▶ [WHAT TO DO]
Print them exactly: the lines from the beginning of the entries below through the line that contains "from mathutils import Vector, noise as mnoise", and only those, with the pictures left out.

※

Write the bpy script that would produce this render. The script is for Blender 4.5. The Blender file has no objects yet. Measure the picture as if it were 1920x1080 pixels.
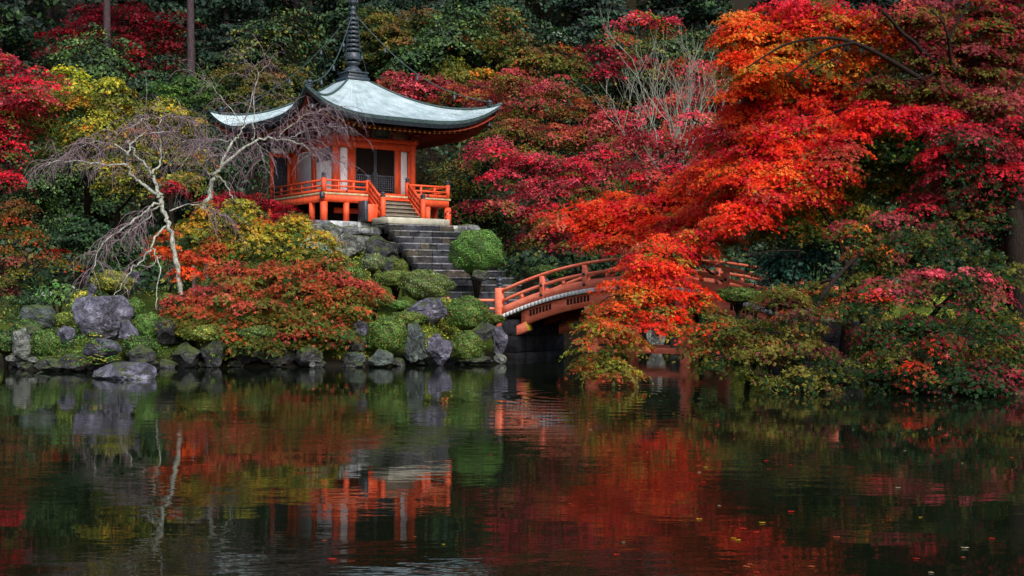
import bpy, math, random
import numpy as np
from mathutils import Vector, noise as mnoise

# ------------------------------------------------------------------ camera, world, sun, exposure
SC = bpy.context.scene
F = 2400.0                 # focal length in photo pixels (1920 wide)
CAMZ = 2.0
HOR = 568.0                # horizon row in the photo
cam_d = bpy.data.cameras.new("camera"); cam = bpy.data.objects.new("camera", cam_d)
SC.collection.objects.link(cam); SC.camera = cam
cam.location = (0, 0, CAMZ); cam.rotation_euler = (math.pi/2, 0, 0)
cam_d.sensor_width = 36; cam_d.lens = 36*F/1920
cam_d.shift_y = (HOR-540)/1920
cam_d.clip_end = 1000; cam_d.clip_start = 0.1
SUN_EL, SUN_AZ = math.radians(41), math.radians(154)     # azimuth clockwise from +Y (north)
w = bpy.data.worlds.new("World"); SC.world = w; w.use_nodes = True
wn = w.node_tree; bg = wn.nodes["Background"]
sky = wn.nodes.new("ShaderNodeTexSky"); sky.sky_type = 'NISHITA'; sky.sun_disc = False
sky.sun_elevation = SUN_EL; sky.sun_rotation = SUN_AZ
sky.air_density = 1.0; sky.dust_density = 3.0; sky.ozone_density = 1.0
wn.links.new(sky.outputs[0], bg.inputs[0]); bg.inputs[1].default_value = 0.14
sd = bpy.data.lights.new("sun", 'SUN'); sun = bpy.data.objects.new("sun", sd); SC.collection.objects.link(sun)
sd.energy = 2.6; sd.angle = math.radians(26); sd.color = (1.0, 0.975, 0.95)
sv = Vector((math.sin(SUN_AZ)*math.cos(SUN_EL), math.cos(SUN_AZ)*math.cos(SUN_EL), math.sin(SUN_EL)))
sun.rotation_euler = sv.to_track_quat('Z', 'Y').to_euler(); sun.location = sv*100
SC.view_settings.view_transform = 'Standard'; SC.view_settings.look = 'None'
SC.view_settings.gamma = 1; SC.view_settings.use_curve_mapping = False
SC.view_settings.exposure = 0.70
cy = SC.cycles
SC.render.engine = 'CYCLES'
cy.max_bounces = 6; cy.diffuse_bounces = 3; cy.glossy_bounces = 3; cy.transmission_bounces = 3; cy.transparent_max_bounces = 4
cy.caustics_reflective = False; cy.caustics_refractive = False
cy.use_denoising = True
try:
    cy.denoiser = 'OPENIMAGEDENOISE'
except Exception: pass

RNG = np.random.default_rng(7)
random.seed(7)
COL = SC.collection

# ------------------------------------------------------------------ helpers
def P(px, py, D):
    return ((px-960)/F*D, D, CAMZ+(HOR-py)/F*D)
def srgb(h):
    if isinstance(h, str):
        h = h.lstrip('#'); c = [int(h[i:i+2], 16)/255 for i in (0, 2, 4)]
    else: c = h
    return tuple(x/12.92 if x <= .04045 else ((x+.055)/1.055)**2.4 for x in c)
def link(o, parent=None):
    COL.objects.link(o)
    if parent is not None: o.parent = parent
    return o
def tag(o, label=None, cat=None, group=None, kind=None):
    if label: o['label'] = label
    if cat: o['category'] = cat
    if group: o['group'] = group
    if kind: o['kind'] = kind
    return o
def empty(name, loc=(0, 0, 0), rz=0, label=None, cat=None, group=None):
    o = bpy.data.objects.new(name, None); o.empty_display_size = .2
    o.location = loc; o.rotation_euler = (0, 0, rz)
    link(o); return tag(o, label, cat, group)

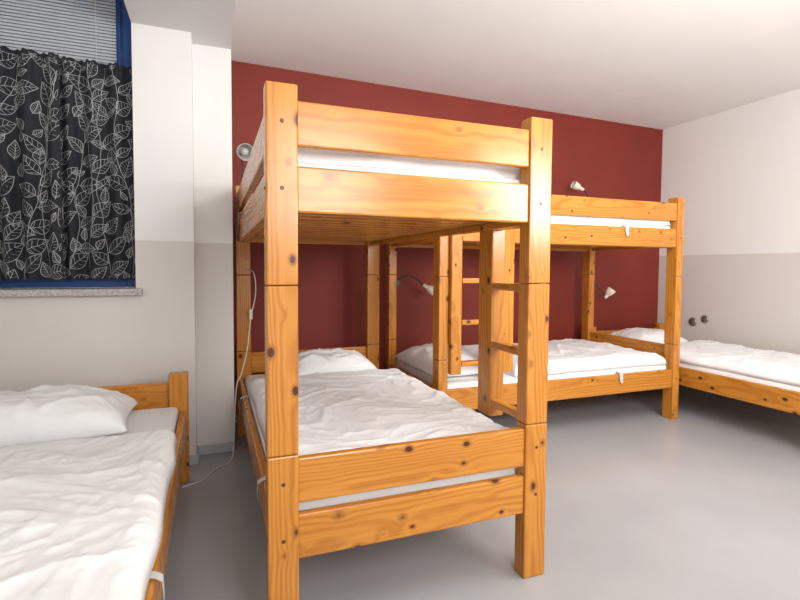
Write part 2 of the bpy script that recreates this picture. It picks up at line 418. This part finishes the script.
pillow(FAR,zl,.37,.22,.165,.03,-.80,0,12,'white pillow seen between posts at the left end of the far lower bunk')
pillow(LB,zl,.385,.245,.195,-.095,.70,.04,13,'white pillow on the low bed under the curtained window',1.3)
pillow(RB,zl,.36,.22,.16,-.05,.745,0,14,'white pillow on the low bed along the right-hand wall')
bmm.free()
# ------------------------------------------------------------------ lamps, cable, wall fittings
def lamp(base,neck,d,label,s=1.0,ms=M_lamp,mb=M_matt,slim=1.0):
    base=Vector(base); t=thing('reading_lamp',label,'lamp',base,0,'clamp-on reading lamps')
    bm=B(); box(bm,-.018,.018,-.018,.018,-.03,.03,.006); obj('clamp',bm,M_neck,t)
    P=smooth_pts([Vector((0,0,.02))]+[Vector(n) for n in neck]); bm=B(); tube(bm,P,.0055); obj('gooseneck',bm,M_neck,t,True)
    e=P[-1]; d=Vector(d).normalized(); mt=axis_mat(e-d*.01,d)@Matrix.Scale(s,4)
    sl=lambda pr:[(r*slim,z) for r,z in pr]
    bm=B(); lathe(bm,sl([(.008,0),(.019,.008),(.021,.04),(.019,.05)]),20,mt); obj('socket',bm,ms,t,True)
    bm=B(); lathe(bm,sl([(.022,.042),(.034,.058),(.043,.085),(.047,.12),(.0445,.12),(.040,.085),(.030,.06),(.018,.046)]),24,mt); obj('lamp_shade',bm,ms,t,True)
    bm=B(); lathe(bm,sl([(.006,.05),(.018,.07),(.022,.09),(.018,.108),(.006,.116)]),16,mt); obj('bulb',bm,mb,t,True)
lamp((X0+.05,yf+L+.020,H-.07),[(0,.02,.12),(.0,.02,.24),(-.012,.0,.30),(-.014,-.04,.315)],(.20,-.88,-.25),'round grey reading lamp head above the rear post of the nearest bunk',1.2,M_lampg,M_lampg)
lamp((X1-.04,Y1+W+.020,H-.06),[(.05,.0,.12),(.03,-.0,.22),(-.04,-.02,.265)],(-.85,.10,.35),'cream reading lamp above the guard board of the bunk along the red wall',1.05,M_lamp,M_matt,.78)
lamp((X1-L+.086,Y1+W-.05,1.05),[(.08,-.02,.06),(.16,-.03,.03),(.22,-.04,-.02)],(.75,-.15,-.45),'cream reading lamp on a black neck over the far lower bunk pillow',.95,M_lamp,M_matt,.85)
lamp((X1+.020,Y1+W-.05,1.02),[(.06,-.02,-.03),(.13,-.03,-.12)],(.35,-.25,.6),'warmly lit cream reading lamp on the red wall above the right-hand single bed',.9,M_lamp,M_glow)
cb=thing('power_cable','pale lamp cable hanging beside the nearest bunk and trailing over the floor','cable',(0,0,0))
bm=B(); tube(bm,smooth_pts([(X0+.075,yf+L-.075,1.16),(X0+.11,3.47,1.13),(X0+.120,3.45,1.0),(X0+.085,3.44,.82),(X0+.06,3.42,.62),(X0+.02,3.38,.47),(X0-.012,3.32,.41),(X0-.03,3.20,.25),(X0-.04,3.12,.10),(X0-.06,3.07,.012),(.0,2.98,.006),(-.06,2.86,.006),(-.16,2.80,.006)]),.0038,6); obj('cord',bm,M_cable,cb,True)
bm=B(); box(bm,X0+.076,X0+.098,3.43,3.455,.82,.89,.006); obj('inline_switch',bm,M_cable,cb)
def fitting(y,z,r,m,label):
    t=thing('pipe_fitting',label,'wall fitting',(Xr+.001,y,z),0,'round wall fittings')
    bm=B(); lathe(bm,[(r,-.003),(r,.008),(r*.8,.014),(r*.5,.016)],24,axis_mat(Vector((0,0,0)),(-1,0,0))); obj('rosette',bm,M_metal,t,True)
    bm=B(); lathe(bm,[(r*.55,.012),(r*.55,.022),(r*.45,.026)],20,axis_mat(Vector((0,0,0)),(-1,0,0))); obj('cap',bm,m,t,True)
fitting(3.61,.64,.045,M_dark,'round grey metal wall fitting above the right-hand bed, left and lower of two')
fitting(3.48,.68,.040,M_dark,'round grey metal wall fitting above the right-hand bed, right and higher of two')
# ------------------------------------------------------------------ light + camera
def area(loc,target,size,power,col=(1,.985,.965)):
    l=bpy.data.lights.new('lamp','AREA'); l.shape='SQUARE'; l.size=size; l.energy=power; l.color=col  # unseen lights added to fill the room, no fixtures modelled
    o=bpy.data.objects.new('area_light',l); C.objects.link(o); o.location=loc
    o.rotation_euler=(Vector(target)-Vector(loc)).to_track_quat('-Z','Y').to_euler()
area((.9,-1.1,1.9),(1.9,3.0,.7),.9,46)
area((2.6,1.0,2.66),(2.6,1.6,0),1.0,28)
area((2.0,1.65,2.66),(2.2,2.6,0),.7,22)  # added fill light, out of frame, to brighten the far bunk
area((2.2,.0,1.7),(2.4,1.6,2.7),.7,62)  # added unseen uplight, aimed up to brighten the ceiling
w=bpy.data.worlds.new('World'); bpy.context.scene.world=w; w.use_nodes=True
w.node_tree.nodes['Background'].inputs[0].default_value=(1,1,1,1); w.node_tree.nodes['Background'].inputs[1].default_value=1.5
cam=bpy.data.cameras.new('camera'); co=bpy.data.objects.new('camera',cam); C.objects.link(co)
cam.sensor_width=36; cam.lens=f/800*36; cam.clip_start=.02
cam.shift_y=-f*(math.tan(rad(3.779))-math.tan(rad(PR['pitch'])))/800
R_,U_,F_=cam_axes(PR)
co.matrix_world=Matrix(((R_[0],U_[0],-F_[0],0),(R_[1],U_[1],-F_[1],0),(R_[2],U_[2],-F_[2],h),(0,0,0,1)))
bpy.context.scene.camera=co
bpy.context.scene.view_settings.view_transform='Standard'
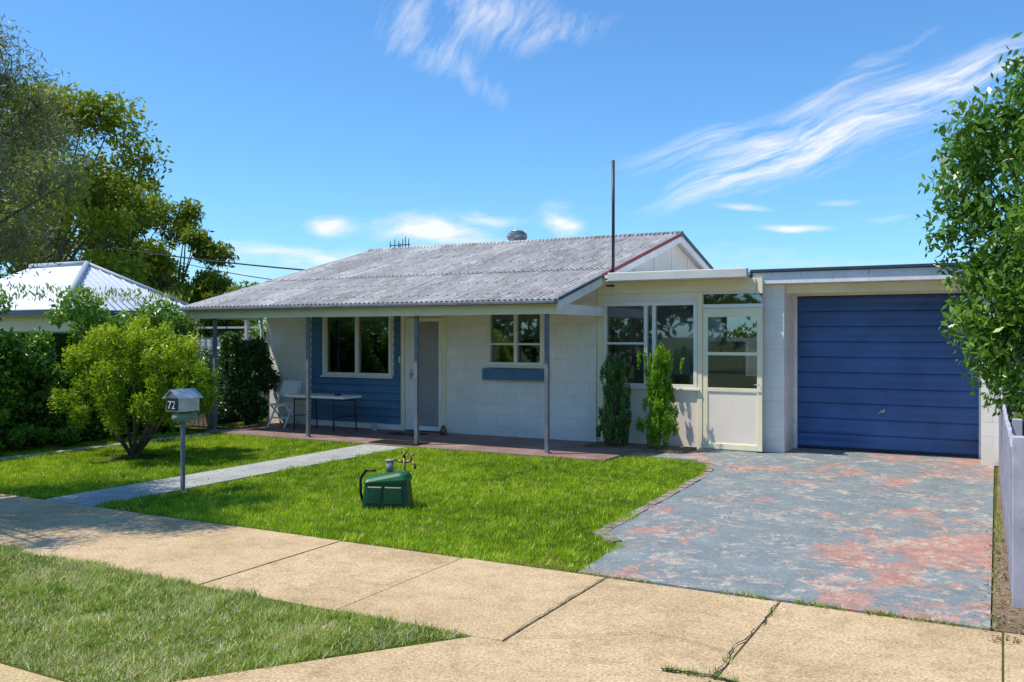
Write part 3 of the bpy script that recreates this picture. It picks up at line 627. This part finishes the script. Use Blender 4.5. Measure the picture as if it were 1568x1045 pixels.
# ------------------------------------------------------------ green hose box + tap
HB=empty('green_hose_box'); hx,hy=-5.70,7.72
def loft(name,rings,mat,parent):
    vs=[];fs=[];n=len(rings[0])
    for r_ in rings: vs+=r_
    for j in range(len(rings)-1):
        for i in range(n): fs.append((j*n+i,j*n+(i+1)%n,(j+1)*n+(i+1)%n,(j+1)*n+i))
    fs.append(tuple(range(n))[::-1]); fs.append(tuple((len(rings)-1)*n+i for i in range(n)))
    return pyd(name,vs,fs,mat,parent)
rot=Matrix.Rotation(math.radians(20),3,'Z')
def rr(hw,hd,z,rad=0.04,zl=0,yo=0):
    out=[]
    for cxx,cyy,a0 in ((hw-rad,hd-rad,0),(-hw+rad,hd-rad,90),(-hw+rad,-hd+rad,180),(hw-rad,-hd+rad,270)):
        for kk in range(5):
            a=math.radians(a0+kk*22.5); v=Vector((cxx+rad*math.cos(a),cyy+rad*math.sin(a)+yo,0)); zz=z+zl*(v.x/hw)
            v=rot@v; out.append((hx+v.x,hy+v.y,zz))
    return out
loft('body',[rr(0.255,0.14,-0.01),rr(0.25,0.14,0.04),rr(0.225,0.12,0.25,0.04,0.01),rr(0.222,0.118,0.27,0.04,0.015)],GREENP2,HB)
loft('lid',[rr(0.238,0.132,0.268,0.05,0.015),rr(0.240,0.134,0.29,0.05,0.02),rr(0.225,0.115,0.325,0.06,0.03),rr(0.19,0.08,0.348,0.05,0.03),rr(0.12,0.03,0.355,0.02,0.02)],GREENP,HB)
vs=[];fs=[]
for a,b_ in ((-0.2,-0.03),(0.0,0.2)):
    i=len(vs)
    for (x,yy,z) in ((a,-0.141,0.05),(b_,-0.141,0.05),(b_*0.92,-0.128,0.23),(a*0.92,-0.128,0.23),(a+0.01,-0.150,0.06),(b_-0.01,-0.150,0.06),(b_*0.92-0.01,-0.138,0.22),(a*0.92+0.01,-0.138,0.22)):
        v=rot@Vector((x,yy,0)); vs.append((hx+v.x,hy+v.y,z))
    fs+=[(i+4,i+5,i+6,i+7),(i,i+1,i+5,i+4),(i+1,i+2,i+6,i+5),(i+2,i+3,i+7,i+6),(i+3,i,i+4,i+7)]
pyd('front_panels',vs,fs,GREENP2,HB)
hp=[(hx-0.20,hy+0.05,0.36),(hx-0.29,hy+0.0,0.36),(hx-0.33,hy-0.04,0.28),(hx-0.32,hy-0.05,0.12),(hx-0.29,hy-0.03,0.0)]
tubes('hose',[(hp,0.016)],BLACKP,HB,10)
TP=empty('garden_tap'); tx,ty=hx+0.04,hy+0.24
tubes('riser',[([(tx,ty,-0.02),(tx,ty,0.50)],0.016),([(tx-0.02,ty,0.44),(tx+0.10,ty,0.46)],0.014),([(tx-0.12,ty,0.46),(tx,ty,0.44)],0.013),([(tx+0.10,ty,0.46),(tx+0.14,ty,0.42),(tx+0.14,ty,0.38)],0.014),([(tx,ty,0.5),(tx,ty,0.55)],[0.02,0.012]),([(tx-0.04,ty,0.55),(tx+0.04,ty,0.555)],0.009),([(tx+0.09,ty,0.46),(tx+0.09,ty,0.53)],0.01),([(tx+0.06,ty,0.53),(tx+0.13,ty,0.53)],0.008)],BRASS,TP,10)
tubes('timer',[([(tx-0.16,ty-0.04,0.33),(tx-0.16,ty-0.04,0.45)],0.04),([(tx-0.16,ty-0.04,0.45),(tx-0.16,ty-0.04,0.465)],0.05)],simple('grey_plastic',(0.33,0.34,0.30),0.5,0.3),TP,16)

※

▶ [RESPONSE TO THIS TASK]
Write the bpy script that would produce this render. The script is for Blender 4.5. The Blender file has no objects yet. Measure the picture as if it were 1920x1080 pixels.
import bpy, math, random
import numpy as np
from mathutils import Vector, noise as mnoise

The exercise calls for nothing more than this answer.